Bush, In European Farewell, Regrets Misinterpretations And Stresses Multilaterism

President Bush, in his European farewell tour, is voicing regret for making statements about his foreign policy that he believes were misinterpreted.

Bush was asked to name the positive and negative aspects about his eight years as president in an interview on French television Thursday.

"Well, you know, I think that people will say he's a decisive person who took action when necessary to protect his country and to address the problems of the world," he said. "Bad points are probably sometimes my rhetoric was a little -- was misunderstood. I mean, I can remember saying, you know, 'Dead or alive,' which sent -- it sent signals that could be easily misinterpreted."

When Bush was later asked by France 3 TV's Christian Malar whether he thought that the United States would still be a superpower 10 years from now, Bush stressed the need for maintaining strong relations with China, Russia and India.
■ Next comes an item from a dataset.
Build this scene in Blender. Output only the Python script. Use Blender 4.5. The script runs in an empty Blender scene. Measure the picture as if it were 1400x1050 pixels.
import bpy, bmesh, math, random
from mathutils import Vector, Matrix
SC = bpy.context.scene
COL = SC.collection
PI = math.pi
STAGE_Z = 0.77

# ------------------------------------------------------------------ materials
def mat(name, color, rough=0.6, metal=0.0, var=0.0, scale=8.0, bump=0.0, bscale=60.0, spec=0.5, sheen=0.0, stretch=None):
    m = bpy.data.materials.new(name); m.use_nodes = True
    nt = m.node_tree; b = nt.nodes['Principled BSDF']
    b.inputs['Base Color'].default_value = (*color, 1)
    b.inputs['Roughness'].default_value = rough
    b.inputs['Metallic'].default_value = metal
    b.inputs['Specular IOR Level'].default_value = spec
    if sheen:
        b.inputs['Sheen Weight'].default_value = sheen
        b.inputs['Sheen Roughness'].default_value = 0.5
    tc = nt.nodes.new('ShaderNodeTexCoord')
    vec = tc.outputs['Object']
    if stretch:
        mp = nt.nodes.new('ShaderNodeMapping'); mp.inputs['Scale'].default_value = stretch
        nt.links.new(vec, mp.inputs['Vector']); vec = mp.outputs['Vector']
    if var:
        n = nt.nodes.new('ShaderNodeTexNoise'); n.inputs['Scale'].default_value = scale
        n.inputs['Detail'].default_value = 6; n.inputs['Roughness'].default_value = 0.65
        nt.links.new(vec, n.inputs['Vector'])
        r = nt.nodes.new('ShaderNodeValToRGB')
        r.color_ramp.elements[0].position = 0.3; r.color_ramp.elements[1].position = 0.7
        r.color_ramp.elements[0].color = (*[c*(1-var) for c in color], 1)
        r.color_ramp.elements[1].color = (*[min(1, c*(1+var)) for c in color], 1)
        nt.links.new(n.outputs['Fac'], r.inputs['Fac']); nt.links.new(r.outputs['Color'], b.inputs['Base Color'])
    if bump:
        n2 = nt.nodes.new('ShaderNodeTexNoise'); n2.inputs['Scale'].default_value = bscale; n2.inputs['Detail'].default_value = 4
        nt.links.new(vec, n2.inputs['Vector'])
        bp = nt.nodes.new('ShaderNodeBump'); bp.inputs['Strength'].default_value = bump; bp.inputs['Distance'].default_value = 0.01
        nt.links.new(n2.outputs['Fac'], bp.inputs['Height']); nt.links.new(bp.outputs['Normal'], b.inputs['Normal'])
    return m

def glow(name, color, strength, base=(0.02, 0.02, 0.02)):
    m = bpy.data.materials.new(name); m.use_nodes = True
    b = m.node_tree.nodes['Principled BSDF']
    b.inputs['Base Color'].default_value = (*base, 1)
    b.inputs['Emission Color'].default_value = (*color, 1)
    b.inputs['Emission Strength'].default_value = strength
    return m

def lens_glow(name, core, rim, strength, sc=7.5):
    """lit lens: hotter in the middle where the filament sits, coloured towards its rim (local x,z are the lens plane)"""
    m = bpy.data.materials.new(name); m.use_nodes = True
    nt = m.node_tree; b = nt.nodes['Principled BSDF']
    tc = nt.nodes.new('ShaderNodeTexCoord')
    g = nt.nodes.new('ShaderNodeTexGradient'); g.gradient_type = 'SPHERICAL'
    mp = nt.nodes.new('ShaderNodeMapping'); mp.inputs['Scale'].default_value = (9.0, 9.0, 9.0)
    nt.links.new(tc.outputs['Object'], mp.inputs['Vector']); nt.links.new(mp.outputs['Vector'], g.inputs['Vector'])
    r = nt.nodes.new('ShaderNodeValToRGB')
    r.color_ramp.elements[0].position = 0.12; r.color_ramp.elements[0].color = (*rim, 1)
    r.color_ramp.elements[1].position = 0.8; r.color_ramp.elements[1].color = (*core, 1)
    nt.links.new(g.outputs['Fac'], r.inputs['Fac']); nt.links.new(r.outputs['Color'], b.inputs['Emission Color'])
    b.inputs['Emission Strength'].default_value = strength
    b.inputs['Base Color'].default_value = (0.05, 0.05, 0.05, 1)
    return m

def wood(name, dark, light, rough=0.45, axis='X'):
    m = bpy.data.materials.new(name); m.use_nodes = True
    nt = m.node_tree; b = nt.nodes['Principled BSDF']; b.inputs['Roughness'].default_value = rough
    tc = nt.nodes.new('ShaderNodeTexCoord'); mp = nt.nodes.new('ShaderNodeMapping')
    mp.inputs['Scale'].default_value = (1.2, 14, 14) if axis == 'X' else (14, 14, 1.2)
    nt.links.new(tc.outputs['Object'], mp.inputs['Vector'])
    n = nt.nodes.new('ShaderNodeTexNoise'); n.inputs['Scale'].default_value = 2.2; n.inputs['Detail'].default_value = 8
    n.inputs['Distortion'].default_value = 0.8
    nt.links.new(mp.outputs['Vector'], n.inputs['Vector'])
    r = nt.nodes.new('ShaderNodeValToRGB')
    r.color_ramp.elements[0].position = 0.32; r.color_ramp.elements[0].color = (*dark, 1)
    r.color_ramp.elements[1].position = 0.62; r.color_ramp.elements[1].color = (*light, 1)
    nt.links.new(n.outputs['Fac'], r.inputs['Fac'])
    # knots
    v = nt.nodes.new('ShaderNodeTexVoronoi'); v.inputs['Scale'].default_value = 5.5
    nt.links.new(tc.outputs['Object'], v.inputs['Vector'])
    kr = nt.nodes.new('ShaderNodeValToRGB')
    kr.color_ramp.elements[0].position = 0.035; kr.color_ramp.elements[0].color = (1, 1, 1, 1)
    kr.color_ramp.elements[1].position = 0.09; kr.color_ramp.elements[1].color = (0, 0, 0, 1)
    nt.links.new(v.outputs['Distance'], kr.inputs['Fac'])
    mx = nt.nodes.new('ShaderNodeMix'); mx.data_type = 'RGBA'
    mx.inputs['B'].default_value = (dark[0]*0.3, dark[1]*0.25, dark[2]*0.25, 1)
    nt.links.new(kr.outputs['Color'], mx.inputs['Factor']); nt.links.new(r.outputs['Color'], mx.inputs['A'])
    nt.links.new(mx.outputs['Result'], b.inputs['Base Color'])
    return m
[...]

"I would rather define us as a very influential nation that is willing to work with others to achieve common objectives," Bush said. "You mentioned those three nations, and my approach has been to have strong bilateral relations with all three. We've got strong bilateral relations with China, even though we differ on issues. I've had strong bilateral relations with Russia, a lot of it having to do with my personal relationship with Vladimir Putin. We've had our differences, but nevertheless, we found a lot of common ground to work together on, including Iran. And in India, I've changed the relationship between India and the United States in a way that we're partners as opposed to, you know, being antagonistic."

He continued: "And therefore, if the United States is active diplomatically in maintaining good bilateral relations with these countries, I think we'll still be in a position to use our influence for the common good. And these relationships don't have to be antagonistic. They can be -- I've worked hard to get to know these leaders individually so that we can be able to discuss matters, delicate matters, in open and honest ways, without rupturing relations. And I hope it serves as a go-by for future Presidents, that you can have disagreements, but you don't have to have this kind of zero-sum attitude about life."